Structural Functionalism
Perspective viewing society as an interrelated system; emphasizes functions and social order.
Functional
Contributing to balance, order, and survivability of society.
Dysfunctional
Diminishing balance, order, and stability in society.
Manifest Functions
Overt, intended functions of social institutions.
Latent Functions
Unobvious, often unintended yet important functions of social institutions.
Robert K. Merton
Functionalist theorist who codified concepts like manifest vs latent functions.
Georg Simmel
Early contributor to formal sociology; analyzed form vs content of social interaction.
Dyad
Two-person social group; highly intimate but the most unstable form of interaction.
Triad
Three-person group; introduces mediation; no one has ultimate power, interactions become more complex.
Party
Four or more people; interactions become fleeting and civil; comprehensive communication is difficult.
Material Culture
Physical artifacts produced and used by a society (art, architecture, technology, etc.).
Non-Material Culture
Abstract beliefs, values, norms, and knowledge that guide behavior.
Cultural Universals
Features common to all cultures (norms, values, beliefs, language, etc.).
Mores
Strong normative rules with moral significance.
Folkways
Everyday norms with less moral weight.
Norms
Shared rules of behavior guiding social conduct.
Values
Culturally defined standards that guide preferences and behavior.
Beliefs
Propositions about what is true within a culture.
Language
System of symbols used for communication within a culture.
Symbols
Signs that carry specific meanings within a culture.
Laws
Formal norms enacted by political authority.
Sanctions
Penalties or rewards for norm violations; can be formal or informal; positive or negative.
Sapir-Whorf Hypothesis
Language shapes how people think and perceive the world.
High Culture
Elite cultural forms associated with the upper strata.
Popular Culture
Mainstream cultural forms consumed by the general public.
Cultural Capital
Non-financial social assets (education, style, linguistic competence) influencing mobility.
Ethnocentrism
Judging other cultures by the standards of one’s own culture.
Xenophobia
Fear or distrust of outsiders or foreigners.
Cultural Relativism
Judging a culture by its own standards rather than by another culture.
Endogamy
Marriage within a specific social, cultural, or ethnic group.
Dominant Culture
Culture of those in power; sets norms and values for society.
Culture War
Public conflict over core values and moral positions.
Subculture
A cultural subgroup within a larger culture with distinct values and behaviors.
Counterculture
A subculture that actively opposes dominant social norms.
Multiculturalism
Coexistence of multiple cultures within one society.
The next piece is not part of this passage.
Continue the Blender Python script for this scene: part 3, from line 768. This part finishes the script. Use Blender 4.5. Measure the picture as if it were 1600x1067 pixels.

Structural Functionalism (Paradigm)
Culture enables needs in society and acts as a toolkit for survival.
Conflict Theory (Paradigm)
Culture is shaped by power to control subordinate groups.
Symbolic Interactionism (Paradigm)
Culture emerges from everyday interactions and shared meanings.
Epistemology
Study of knowledge and how we know what we know.
Weltanschauung
A person’s worldview or comprehensive outlook.
Normative vs Empirical
Normative: value-based; Empirical: based on observation and evidence.
Descriptive vs Explanatory Research
Descriptive describes phenomena; Explanatory explains cause-effect relationships.
Deductive vs Inductive
Deductive: theory-driven; Inductive: data-driven.
Qualitative Research
Research using words and interpretive descriptions; often involves ethnography.
Ethnography
Long-term, qualitative fieldwork with participant observation within a culture or group.
Hawthorne Effect
People alter their behavior because they know they are being observed.